## Set exercise
Copy each line in the data that includes the word "Python".

## Data in this exercise
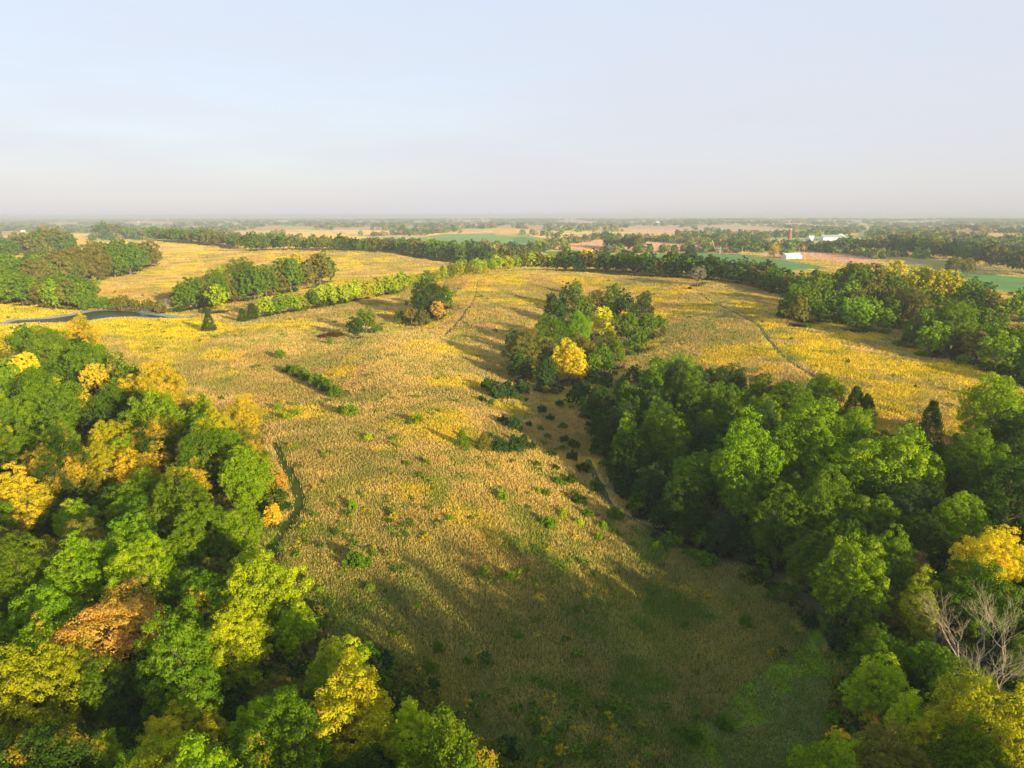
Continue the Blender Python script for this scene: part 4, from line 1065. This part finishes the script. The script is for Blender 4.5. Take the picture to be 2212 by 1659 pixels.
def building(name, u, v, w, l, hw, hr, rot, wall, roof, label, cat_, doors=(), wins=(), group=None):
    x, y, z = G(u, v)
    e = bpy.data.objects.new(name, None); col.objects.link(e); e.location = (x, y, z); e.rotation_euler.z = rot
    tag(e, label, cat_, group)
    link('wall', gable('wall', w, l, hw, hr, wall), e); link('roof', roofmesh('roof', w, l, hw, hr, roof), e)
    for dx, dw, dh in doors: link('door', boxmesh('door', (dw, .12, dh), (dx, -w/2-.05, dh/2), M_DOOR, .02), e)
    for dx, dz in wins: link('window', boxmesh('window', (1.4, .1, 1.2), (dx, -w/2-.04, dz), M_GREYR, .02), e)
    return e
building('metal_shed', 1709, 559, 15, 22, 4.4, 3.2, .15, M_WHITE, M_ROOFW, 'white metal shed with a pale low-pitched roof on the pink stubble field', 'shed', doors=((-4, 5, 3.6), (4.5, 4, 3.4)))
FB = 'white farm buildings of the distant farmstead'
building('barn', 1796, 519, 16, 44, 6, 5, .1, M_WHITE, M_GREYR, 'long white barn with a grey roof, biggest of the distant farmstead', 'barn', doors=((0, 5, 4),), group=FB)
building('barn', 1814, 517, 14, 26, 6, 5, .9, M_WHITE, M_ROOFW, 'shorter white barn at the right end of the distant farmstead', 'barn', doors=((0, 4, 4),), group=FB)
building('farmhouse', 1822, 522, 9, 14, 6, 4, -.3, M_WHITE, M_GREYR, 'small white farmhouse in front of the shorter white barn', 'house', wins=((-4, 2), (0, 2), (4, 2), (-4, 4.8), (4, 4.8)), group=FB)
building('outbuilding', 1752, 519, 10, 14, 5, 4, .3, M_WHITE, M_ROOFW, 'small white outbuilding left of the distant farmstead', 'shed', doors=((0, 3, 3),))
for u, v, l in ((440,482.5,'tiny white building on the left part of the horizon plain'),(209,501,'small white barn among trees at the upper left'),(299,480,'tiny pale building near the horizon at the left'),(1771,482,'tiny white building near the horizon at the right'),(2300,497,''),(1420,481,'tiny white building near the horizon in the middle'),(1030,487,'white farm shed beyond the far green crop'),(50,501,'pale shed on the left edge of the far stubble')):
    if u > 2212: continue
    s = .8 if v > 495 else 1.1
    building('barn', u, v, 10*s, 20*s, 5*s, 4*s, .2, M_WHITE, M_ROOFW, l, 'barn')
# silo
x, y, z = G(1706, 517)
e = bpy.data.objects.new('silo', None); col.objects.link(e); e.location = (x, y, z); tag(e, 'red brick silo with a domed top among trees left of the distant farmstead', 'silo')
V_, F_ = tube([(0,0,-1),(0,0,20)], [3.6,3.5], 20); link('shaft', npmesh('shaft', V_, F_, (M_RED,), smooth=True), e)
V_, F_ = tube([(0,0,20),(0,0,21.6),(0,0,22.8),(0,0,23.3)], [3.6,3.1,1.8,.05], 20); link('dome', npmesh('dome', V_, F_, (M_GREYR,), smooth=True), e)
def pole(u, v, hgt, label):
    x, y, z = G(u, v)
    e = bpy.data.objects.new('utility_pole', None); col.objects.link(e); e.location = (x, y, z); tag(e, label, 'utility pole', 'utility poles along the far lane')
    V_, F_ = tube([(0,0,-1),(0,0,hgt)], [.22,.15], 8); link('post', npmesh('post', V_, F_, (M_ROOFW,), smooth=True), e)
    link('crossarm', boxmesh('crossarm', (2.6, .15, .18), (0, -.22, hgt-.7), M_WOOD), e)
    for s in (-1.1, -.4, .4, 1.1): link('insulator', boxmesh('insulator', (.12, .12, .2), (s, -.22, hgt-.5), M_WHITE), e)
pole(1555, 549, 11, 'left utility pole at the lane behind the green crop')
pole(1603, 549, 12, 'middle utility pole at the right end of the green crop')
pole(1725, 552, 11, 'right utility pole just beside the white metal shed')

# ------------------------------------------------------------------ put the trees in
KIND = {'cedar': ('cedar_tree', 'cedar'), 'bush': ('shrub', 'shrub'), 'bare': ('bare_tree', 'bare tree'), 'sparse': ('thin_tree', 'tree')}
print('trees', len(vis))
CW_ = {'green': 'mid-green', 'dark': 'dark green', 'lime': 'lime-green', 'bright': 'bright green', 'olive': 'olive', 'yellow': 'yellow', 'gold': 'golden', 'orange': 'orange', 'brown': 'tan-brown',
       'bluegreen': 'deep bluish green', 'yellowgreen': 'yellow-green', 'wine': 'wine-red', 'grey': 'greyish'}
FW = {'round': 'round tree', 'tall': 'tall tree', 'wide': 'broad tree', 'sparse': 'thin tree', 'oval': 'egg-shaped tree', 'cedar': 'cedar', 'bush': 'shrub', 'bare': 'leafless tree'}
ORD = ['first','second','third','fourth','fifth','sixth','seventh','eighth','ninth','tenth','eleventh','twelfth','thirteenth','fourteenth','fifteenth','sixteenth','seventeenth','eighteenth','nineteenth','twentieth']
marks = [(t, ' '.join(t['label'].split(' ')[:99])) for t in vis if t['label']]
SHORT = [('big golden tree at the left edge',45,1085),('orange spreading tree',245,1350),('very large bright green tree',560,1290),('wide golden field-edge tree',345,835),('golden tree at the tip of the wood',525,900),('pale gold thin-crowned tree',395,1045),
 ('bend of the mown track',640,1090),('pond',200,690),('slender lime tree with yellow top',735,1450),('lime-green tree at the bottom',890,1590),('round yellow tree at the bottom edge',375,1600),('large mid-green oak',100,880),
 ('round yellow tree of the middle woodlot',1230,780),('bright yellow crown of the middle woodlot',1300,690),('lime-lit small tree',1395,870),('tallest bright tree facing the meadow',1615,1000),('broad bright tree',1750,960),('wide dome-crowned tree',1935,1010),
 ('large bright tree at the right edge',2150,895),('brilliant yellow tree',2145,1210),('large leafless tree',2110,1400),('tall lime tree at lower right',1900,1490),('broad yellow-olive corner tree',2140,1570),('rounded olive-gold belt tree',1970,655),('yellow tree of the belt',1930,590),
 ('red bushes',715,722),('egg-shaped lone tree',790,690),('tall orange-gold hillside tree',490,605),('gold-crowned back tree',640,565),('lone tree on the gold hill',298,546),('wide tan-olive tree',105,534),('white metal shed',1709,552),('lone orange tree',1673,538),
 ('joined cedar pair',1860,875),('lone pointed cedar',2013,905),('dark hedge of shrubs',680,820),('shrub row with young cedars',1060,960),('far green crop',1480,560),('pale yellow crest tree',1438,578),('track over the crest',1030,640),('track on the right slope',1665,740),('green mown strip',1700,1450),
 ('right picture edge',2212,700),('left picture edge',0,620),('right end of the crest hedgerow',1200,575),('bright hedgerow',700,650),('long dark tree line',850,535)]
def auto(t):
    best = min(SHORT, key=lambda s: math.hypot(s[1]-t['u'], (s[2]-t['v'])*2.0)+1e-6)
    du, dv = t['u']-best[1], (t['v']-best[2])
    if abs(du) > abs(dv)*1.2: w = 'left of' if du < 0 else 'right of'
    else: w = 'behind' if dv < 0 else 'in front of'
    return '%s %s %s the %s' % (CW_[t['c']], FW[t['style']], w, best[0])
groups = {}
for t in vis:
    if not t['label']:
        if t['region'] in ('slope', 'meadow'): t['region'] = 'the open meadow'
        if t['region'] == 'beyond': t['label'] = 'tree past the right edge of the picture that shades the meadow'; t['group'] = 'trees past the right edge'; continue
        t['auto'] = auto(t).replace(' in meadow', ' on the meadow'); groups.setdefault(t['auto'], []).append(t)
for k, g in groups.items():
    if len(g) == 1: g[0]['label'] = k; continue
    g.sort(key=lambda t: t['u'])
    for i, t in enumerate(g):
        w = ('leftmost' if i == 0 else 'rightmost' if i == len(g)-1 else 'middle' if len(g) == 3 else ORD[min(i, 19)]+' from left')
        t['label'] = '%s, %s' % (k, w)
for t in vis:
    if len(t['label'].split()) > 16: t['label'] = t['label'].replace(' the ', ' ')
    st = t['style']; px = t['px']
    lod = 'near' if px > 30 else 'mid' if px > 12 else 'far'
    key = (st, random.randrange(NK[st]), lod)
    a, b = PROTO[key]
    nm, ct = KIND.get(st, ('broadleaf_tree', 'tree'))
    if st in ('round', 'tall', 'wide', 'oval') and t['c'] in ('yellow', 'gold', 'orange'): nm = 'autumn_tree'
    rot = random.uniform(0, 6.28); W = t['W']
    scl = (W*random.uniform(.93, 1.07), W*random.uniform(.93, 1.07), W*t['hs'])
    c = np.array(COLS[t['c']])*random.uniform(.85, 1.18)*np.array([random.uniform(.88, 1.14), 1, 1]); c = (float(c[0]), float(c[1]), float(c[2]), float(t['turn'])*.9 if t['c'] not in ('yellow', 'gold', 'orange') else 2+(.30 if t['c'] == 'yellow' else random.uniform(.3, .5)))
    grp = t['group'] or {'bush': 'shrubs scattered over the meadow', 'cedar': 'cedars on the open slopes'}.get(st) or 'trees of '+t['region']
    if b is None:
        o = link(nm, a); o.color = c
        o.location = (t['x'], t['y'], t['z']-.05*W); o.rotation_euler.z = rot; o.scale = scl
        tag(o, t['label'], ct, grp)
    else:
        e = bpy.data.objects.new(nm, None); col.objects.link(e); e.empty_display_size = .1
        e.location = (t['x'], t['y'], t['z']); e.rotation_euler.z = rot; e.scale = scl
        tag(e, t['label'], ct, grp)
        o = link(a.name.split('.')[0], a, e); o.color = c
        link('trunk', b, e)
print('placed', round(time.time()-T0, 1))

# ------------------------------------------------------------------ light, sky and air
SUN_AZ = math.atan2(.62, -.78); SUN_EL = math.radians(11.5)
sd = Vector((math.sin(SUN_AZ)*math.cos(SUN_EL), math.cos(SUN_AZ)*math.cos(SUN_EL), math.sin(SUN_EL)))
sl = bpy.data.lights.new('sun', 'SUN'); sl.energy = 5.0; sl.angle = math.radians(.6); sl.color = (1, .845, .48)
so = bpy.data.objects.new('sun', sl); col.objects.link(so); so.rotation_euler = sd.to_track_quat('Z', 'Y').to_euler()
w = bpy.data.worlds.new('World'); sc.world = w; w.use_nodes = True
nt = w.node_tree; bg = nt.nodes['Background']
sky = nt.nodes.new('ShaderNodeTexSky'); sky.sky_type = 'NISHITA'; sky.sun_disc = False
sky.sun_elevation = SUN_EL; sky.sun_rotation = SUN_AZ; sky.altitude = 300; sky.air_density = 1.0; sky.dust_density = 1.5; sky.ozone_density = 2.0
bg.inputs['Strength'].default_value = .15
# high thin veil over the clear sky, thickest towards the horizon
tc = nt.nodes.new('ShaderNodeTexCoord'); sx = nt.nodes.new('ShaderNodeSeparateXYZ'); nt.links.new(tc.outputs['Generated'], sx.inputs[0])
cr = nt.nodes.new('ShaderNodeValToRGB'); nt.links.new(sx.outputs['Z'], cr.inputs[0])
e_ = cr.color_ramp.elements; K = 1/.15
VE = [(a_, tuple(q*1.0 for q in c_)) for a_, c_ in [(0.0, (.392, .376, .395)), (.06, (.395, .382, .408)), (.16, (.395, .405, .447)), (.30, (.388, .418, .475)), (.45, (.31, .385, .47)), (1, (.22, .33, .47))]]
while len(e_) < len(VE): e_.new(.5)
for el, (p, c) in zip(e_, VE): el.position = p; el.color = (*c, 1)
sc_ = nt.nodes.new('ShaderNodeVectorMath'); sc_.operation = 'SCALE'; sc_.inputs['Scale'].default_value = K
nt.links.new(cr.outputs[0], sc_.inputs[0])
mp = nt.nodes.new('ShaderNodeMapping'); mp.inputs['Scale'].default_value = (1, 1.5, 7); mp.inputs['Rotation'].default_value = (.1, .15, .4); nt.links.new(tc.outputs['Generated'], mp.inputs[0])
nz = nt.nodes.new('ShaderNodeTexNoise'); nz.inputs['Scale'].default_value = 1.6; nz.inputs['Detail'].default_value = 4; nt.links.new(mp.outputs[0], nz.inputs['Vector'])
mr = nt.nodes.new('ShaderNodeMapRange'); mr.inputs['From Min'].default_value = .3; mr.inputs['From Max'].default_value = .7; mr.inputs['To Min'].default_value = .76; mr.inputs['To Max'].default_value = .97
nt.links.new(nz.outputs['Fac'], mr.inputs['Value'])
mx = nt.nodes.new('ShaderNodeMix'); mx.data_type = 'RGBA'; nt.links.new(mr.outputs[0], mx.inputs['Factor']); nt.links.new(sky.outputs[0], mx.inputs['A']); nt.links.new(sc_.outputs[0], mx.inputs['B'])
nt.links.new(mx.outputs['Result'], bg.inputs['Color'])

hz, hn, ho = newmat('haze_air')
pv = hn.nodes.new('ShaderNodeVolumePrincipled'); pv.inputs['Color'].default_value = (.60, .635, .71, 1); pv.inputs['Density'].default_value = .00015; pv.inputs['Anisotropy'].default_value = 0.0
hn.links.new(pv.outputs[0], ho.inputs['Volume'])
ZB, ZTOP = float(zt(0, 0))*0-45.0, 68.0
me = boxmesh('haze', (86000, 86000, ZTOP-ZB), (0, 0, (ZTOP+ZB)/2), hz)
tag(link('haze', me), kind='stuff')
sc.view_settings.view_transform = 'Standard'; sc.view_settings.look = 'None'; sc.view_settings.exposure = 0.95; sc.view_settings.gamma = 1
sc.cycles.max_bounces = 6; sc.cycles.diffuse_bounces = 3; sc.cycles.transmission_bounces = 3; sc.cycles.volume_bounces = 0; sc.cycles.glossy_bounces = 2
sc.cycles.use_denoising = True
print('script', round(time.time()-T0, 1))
---
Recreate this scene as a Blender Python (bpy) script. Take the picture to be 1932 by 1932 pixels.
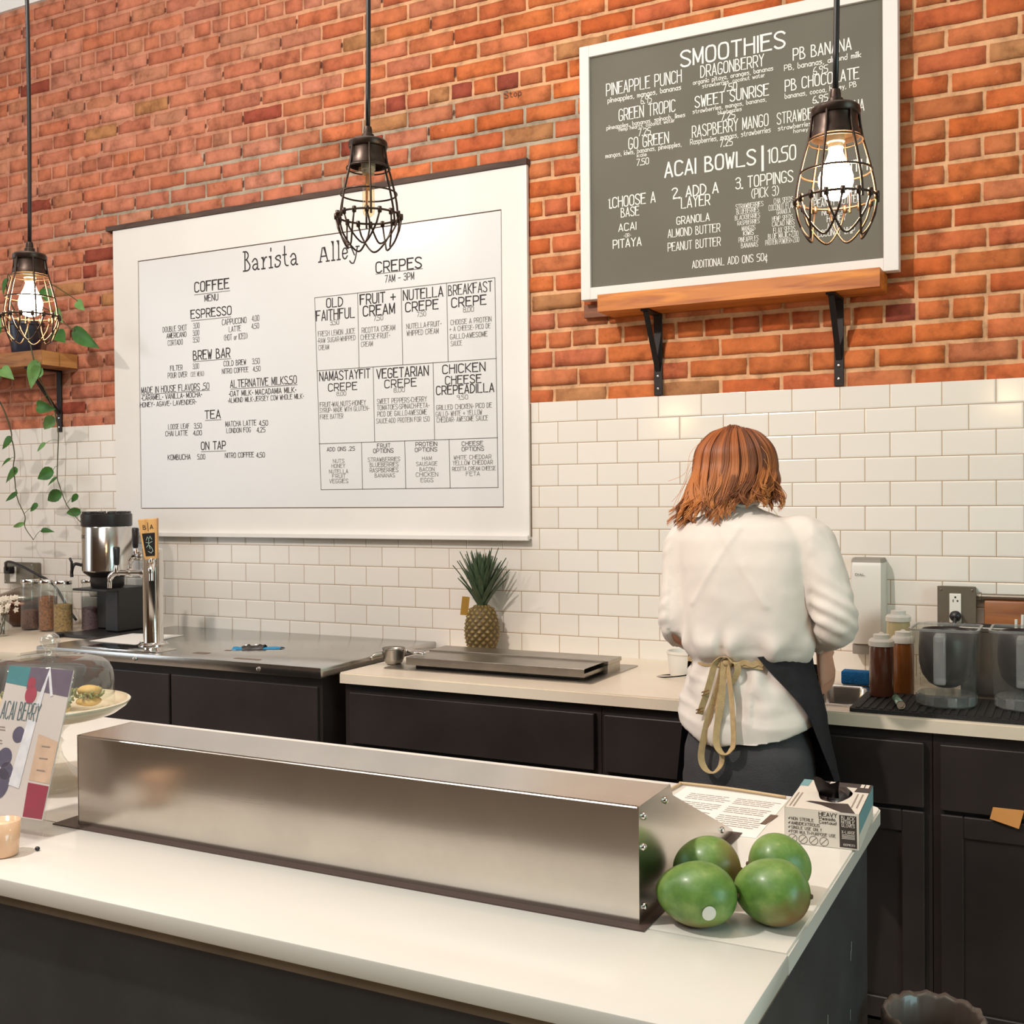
* * *
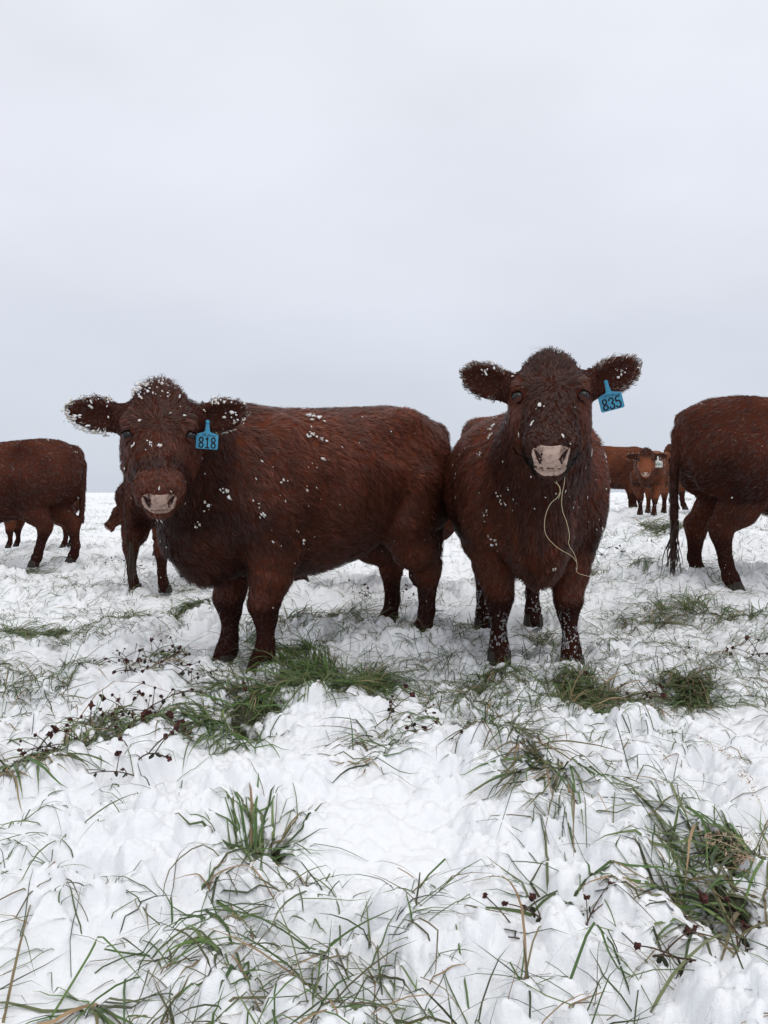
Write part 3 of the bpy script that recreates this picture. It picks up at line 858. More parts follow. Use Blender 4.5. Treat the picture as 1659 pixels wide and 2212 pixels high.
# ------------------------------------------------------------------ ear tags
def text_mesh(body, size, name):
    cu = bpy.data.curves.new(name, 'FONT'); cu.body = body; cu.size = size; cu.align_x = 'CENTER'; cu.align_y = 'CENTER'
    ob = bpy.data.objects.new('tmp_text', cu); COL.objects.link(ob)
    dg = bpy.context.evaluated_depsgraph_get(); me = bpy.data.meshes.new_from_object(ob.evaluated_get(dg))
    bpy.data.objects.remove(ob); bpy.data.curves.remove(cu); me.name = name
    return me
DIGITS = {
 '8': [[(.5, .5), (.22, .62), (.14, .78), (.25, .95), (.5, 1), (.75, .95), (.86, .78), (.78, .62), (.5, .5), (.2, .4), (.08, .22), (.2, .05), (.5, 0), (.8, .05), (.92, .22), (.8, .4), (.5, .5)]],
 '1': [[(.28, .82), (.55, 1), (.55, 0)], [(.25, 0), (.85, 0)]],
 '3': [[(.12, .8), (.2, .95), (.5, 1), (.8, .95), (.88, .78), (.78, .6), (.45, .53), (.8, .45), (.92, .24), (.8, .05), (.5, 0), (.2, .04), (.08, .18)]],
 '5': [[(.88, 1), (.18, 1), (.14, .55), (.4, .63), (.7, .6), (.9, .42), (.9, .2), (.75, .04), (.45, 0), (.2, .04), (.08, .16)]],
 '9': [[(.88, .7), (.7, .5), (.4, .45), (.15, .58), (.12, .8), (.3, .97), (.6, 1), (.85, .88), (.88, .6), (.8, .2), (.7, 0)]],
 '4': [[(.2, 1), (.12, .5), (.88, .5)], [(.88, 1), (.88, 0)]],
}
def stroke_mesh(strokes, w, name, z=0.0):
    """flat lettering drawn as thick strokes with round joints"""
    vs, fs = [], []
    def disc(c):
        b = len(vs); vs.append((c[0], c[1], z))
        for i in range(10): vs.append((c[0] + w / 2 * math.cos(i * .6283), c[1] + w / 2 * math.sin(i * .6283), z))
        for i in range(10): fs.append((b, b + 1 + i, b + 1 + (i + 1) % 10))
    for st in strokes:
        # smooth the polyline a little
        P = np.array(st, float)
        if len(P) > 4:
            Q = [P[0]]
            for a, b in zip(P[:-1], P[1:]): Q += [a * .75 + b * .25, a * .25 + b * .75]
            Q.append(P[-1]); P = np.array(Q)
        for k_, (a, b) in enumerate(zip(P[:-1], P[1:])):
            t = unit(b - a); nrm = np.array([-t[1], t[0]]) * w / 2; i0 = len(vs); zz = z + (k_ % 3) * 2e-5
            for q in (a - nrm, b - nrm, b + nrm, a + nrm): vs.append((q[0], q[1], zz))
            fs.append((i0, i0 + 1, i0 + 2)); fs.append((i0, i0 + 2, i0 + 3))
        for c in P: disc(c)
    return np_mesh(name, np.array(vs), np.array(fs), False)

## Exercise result
Continue the Blender Python script for this scene: part 4, from line 1065. This part finishes the script. The script is for Blender 4.5. Take the picture to be 2212 by 1659 pixels.
Recreate this scene as a Blender Python (bpy) script. Take the picture to be 1932 by 1932 pixels.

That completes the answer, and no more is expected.